The request = In this exercise, return the whole listing exactly, excluding any images.

Data shown =

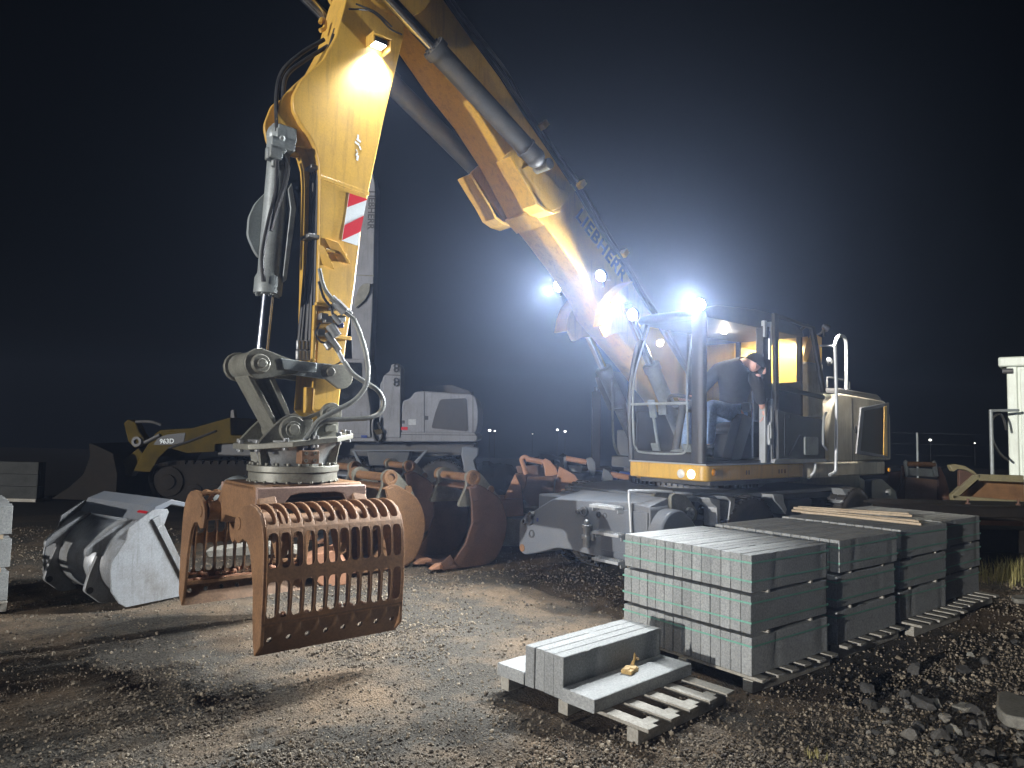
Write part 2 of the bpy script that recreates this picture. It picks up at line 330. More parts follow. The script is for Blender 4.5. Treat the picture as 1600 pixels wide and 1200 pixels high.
def stone_mat(name, c0, c1, c2):
    m, nt, b = nodes_of(name); N = nt.nodes; L = nt.links
    g = N.new('ShaderNodeNewGeometry'); r = N.new('ShaderNodeValToRGB'); e = r.color_ramp.elements
    e[0].color = (*c0, 1); e[1].color = (*c2, 1); e.new(0.55).color = (*c1, 1)
    L.new(g.outputs['Random Per Island'], r.inputs['Fac'])
    tc = N.new('ShaderNodeTexCoord'); no = N.new('ShaderNodeTexNoise'); no.inputs['Scale'].default_value = 70; no.inputs['Detail'].default_value = 4
    L.new(tc.outputs['Object'], no.inputs['Vector'])
    mr = N.new('ShaderNodeMapRange'); mr.inputs['To Min'].default_value = 0.6; mr.inputs['To Max'].default_value = 1.35; L.new(no.outputs['Fac'], mr.inputs['Value'])
    mx = N.new('ShaderNodeMix'); mx.data_type = 'RGBA'; mx.blend_type = 'MULTIPLY'; mx.inputs['Factor'].default_value = 1
    L.new(r.outputs['Color'], mx.inputs['A']); L.new(mr.outputs[0], mx.inputs['B']); L.new(mx.outputs['Result'], b.inputs['Base Color'])
    b.inputs['Roughness'].default_value = 0.8
    bp = N.new('ShaderNodeBump'); bp.inputs['Strength'].default_value = 0.5; bp.inputs['Distance'].default_value = 0.004
    L.new(no.outputs['Fac'], bp.inputs['Height']); L.new(bp.outputs['Normal'], b.inputs['Normal'])
    return m
M['pebble'] = stone_mat('crushed_gravel', (0.065,0.052,0.039), (0.165,0.134,0.096), (0.32,0.268,0.195))
M['rock'] = stone_mat('rubble_rock', (0.03,0.028,0.025), (0.075,0.07,0.062), (0.20,0.185,0.155))
# ================================================================== the wheeled excavator
EX = thing('wheeled_excavator', 'yellow and grey wheeled excavator with lit work lamps and a raised arm', 'excavator', MC, MTH)
def T2(pts, v): return [sv(x, y, v) for x, y in pts]
def text_mesh(name, s, size, origin, xdir, ydir, mat, parent, bold=0.02, space=1.0):
    c = bpy.data.curves.new(name, 'FONT'); c.body = s; c.size = size; c.extrude = 0.0012; c.offset = bold*size; c.space_character = space
    t = bpy.data.objects.new(name + '_tmp', c); COL.objects.link(t)
    dg = bpy.context.evaluated_depsgraph_get(); me = bpy.data.meshes.new_from_object(t.evaluated_get(dg)); bpy.data.objects.remove(t); bpy.data.curves.remove(c)
    me.name = name; me.materials.clear(); me.materials.append(mat)
    X = Vector(xdir).normalized(); Y = Vector(ydir).normalized(); Z = X.cross(Y)
    me.transform(Matrix.Translation(Vector(origin)) @ Matrix((X, Y, Z)).transposed().to_4x4())
    o = bpy.data.objects.new(name, me); COL.objects.link(o); o.parent = parent
    return o

# ---- undercarriage
uc = MB().box(-2.0, 2.2, -0.55, 0.55, 0.50, 1.00).box(-1.3, 1.2, -0.85, 0.85, 0.72, 1.02).build('undercarriage', M['grey'], EX, 0.02)
b = MB(); b.xy(rounded([(1.75,-0.50),(1.75,1.12),(-1.95,1.12),(-1.95,-0.95),(0.6,-0.95)], 0.1), 1.03, 1.075); b.build('deck_plate', M['grey'], uc, 0.006)
b = MB(); b.ring((0,0,1.075),(0,0,1.17),0.80,0.55,48)
for i in range(72):
    a = 2*math.pi*i/72; b.obox((0.815*math.cos(a), 0.815*math.sin(a), 1.125), (math.cos(a), math.sin(a), 0), (-math.sin(a), math.cos(a), 0), (0,0,1), 0.02, 0.016, 0.03)
b.ring((0,0,1.17),(0,0,1.235),0.72,0.5,40); b.build('slewing_ring', M['cyl_dark'], uc)
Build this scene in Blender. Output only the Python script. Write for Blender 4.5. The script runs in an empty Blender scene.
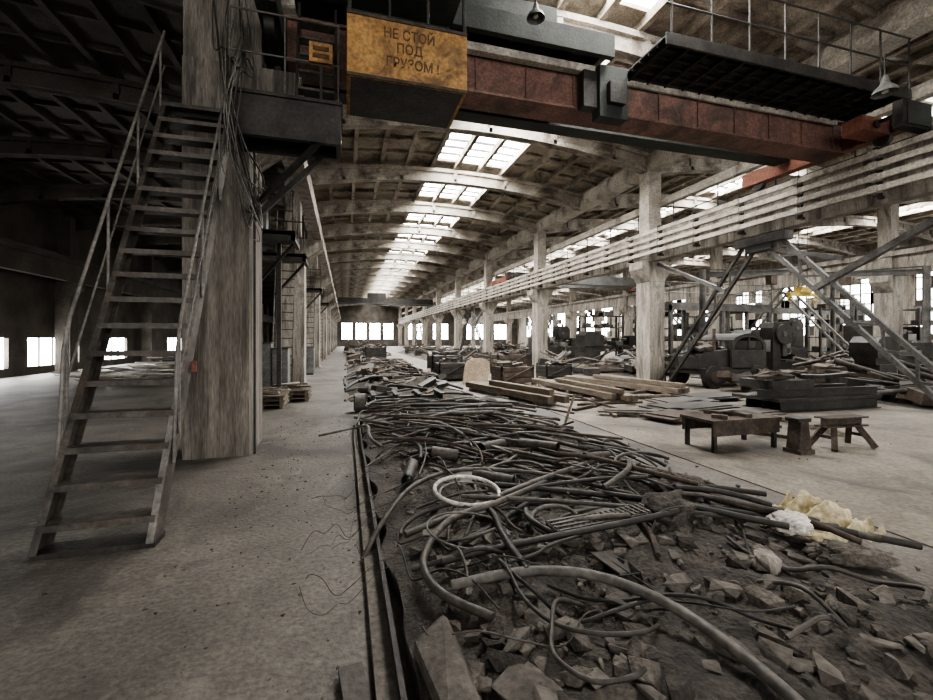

The output =
Write part 2 of the bpy script that recreates this picture. It picks up at line 330. More parts follow. The script is for Blender 4.5. Treat the picture as 1600 pixels wide and 1200 pixels high.
def stone_mat(name, c0, c1, c2):
    m, nt, b = nodes_of(name); N = nt.nodes; L = nt.links
    g = N.new('ShaderNodeNewGeometry'); r = N.new('ShaderNodeValToRGB'); e = r.color_ramp.elements
    e[0].color = (*c0, 1); e[1].color = (*c2, 1); e.new(0.55).color = (*c1, 1)
    L.new(g.outputs['Random Per Island'], r.inputs['Fac'])
    tc = N.new('ShaderNodeTexCoord'); no = N.new('ShaderNodeTexNoise'); no.inputs['Scale'].default_value = 70; no.inputs['Detail'].default_value = 4
    L.new(tc.outputs['Object'], no.inputs['Vector'])
    mr = N.new('ShaderNodeMapRange'); mr.inputs['To Min'].default_value = 0.6; mr.inputs['To Max'].default_value = 1.35; L.new(no.outputs['Fac'], mr.inputs['Value'])
    mx = N.new('ShaderNodeMix'); mx.data_type = 'RGBA'; mx.blend_type = 'MULTIPLY'; mx.inputs['Factor'].default_value = 1
    L.new(r.outputs['Color'], mx.inputs['A']); L.new(mr.outputs[0], mx.inputs['B']); L.new(mx.outputs['Result'], b.inputs['Base Color'])
    b.inputs['Roughness'].default_value = 0.8
    bp = N.new('ShaderNodeBump'); bp.inputs['Strength'].default_value = 0.5; bp.inputs['Distance'].default_value = 0.004
    L.new(no.outputs['Fac'], bp.inputs['Height']); L.new(bp.outputs['Normal'], b.inputs['Normal'])
    return m
M['pebble'] = stone_mat('crushed_gravel', (0.065,0.052,0.039), (0.165,0.134,0.096), (0.32,0.268,0.195))
M['rock'] = stone_mat('rubble_rock', (0.03,0.028,0.025), (0.075,0.07,0.062), (0.20,0.185,0.155))
# ================================================================== the wheeled excavator
EX = thing('wheeled_excavator', 'yellow and grey wheeled excavator with lit work lamps and a raised arm', 'excavator', MC, MTH)
def T2(pts, v): return [sv(x, y, v) for x, y in pts]
def text_mesh(name, s, size, origin, xdir, ydir, mat, parent, bold=0.02, space=1.0):
    c = bpy.data.curves.new(name, 'FONT'); c.body = s; c.size = size; c.extrude = 0.0012; c.offset = bold*size; c.space_character = space
    t = bpy.data.objects.new(name + '_tmp', c); COL.objects.link(t)
    dg = bpy.context.evaluated_depsgraph_get(); me = bpy.data.meshes.new_from_object(t.evaluated_get(dg)); bpy.data.objects.remove(t); bpy.data.curves.remove(c)
    me.name = name; me.materials.clear(); me.materials.append(mat)
    X = Vector(xdir).normalized(); Y = Vector(ydir).normalized(); Z = X.cross(Y)
    me.transform(Matrix.Translation(Vector(origin)) @ Matrix((X, Y, Z)).transposed().to_4x4())
    o = bpy.data.objects.new(name, me); COL.objects.link(o); o.parent = parent
    return o

# ---- undercarriage
uc = MB().box(-2.0, 2.2, -0.55, 0.55, 0.50, 1.00).box(-1.3, 1.2, -0.85, 0.85, 0.72, 1.02).build('undercarriage', M['grey'], EX, 0.02)
b = MB(); b.xy(rounded([(1.75,-0.50),(1.75,1.12),(-1.95,1.12),(-1.95,-0.95),(0.6,-0.95)], 0.1), 1.03, 1.075); b.build('deck_plate', M['grey'], uc, 0.006)
b = MB(); b.ring((0,0,1.075),(0,0,1.17),0.80,0.55,48)
for i in range(72):
    a = 2*math.pi*i/72; b.obox((0.815*math.cos(a), 0.815*math.sin(a), 1.125), (math.cos(a), math.sin(a), 0), (-math.sin(a), math.cos(a), 0), (0,0,1), 0.02, 0.016, 0.03)
b.ring((0,0,1.17),(0,0,1.235),0.72,0.5,40); b.build('slewing_ring', M['cyl_dark'], uc)
Build this scene in Blender. Output only the Python script. Write for Blender 4.5. The script runs in an empty Blender scene.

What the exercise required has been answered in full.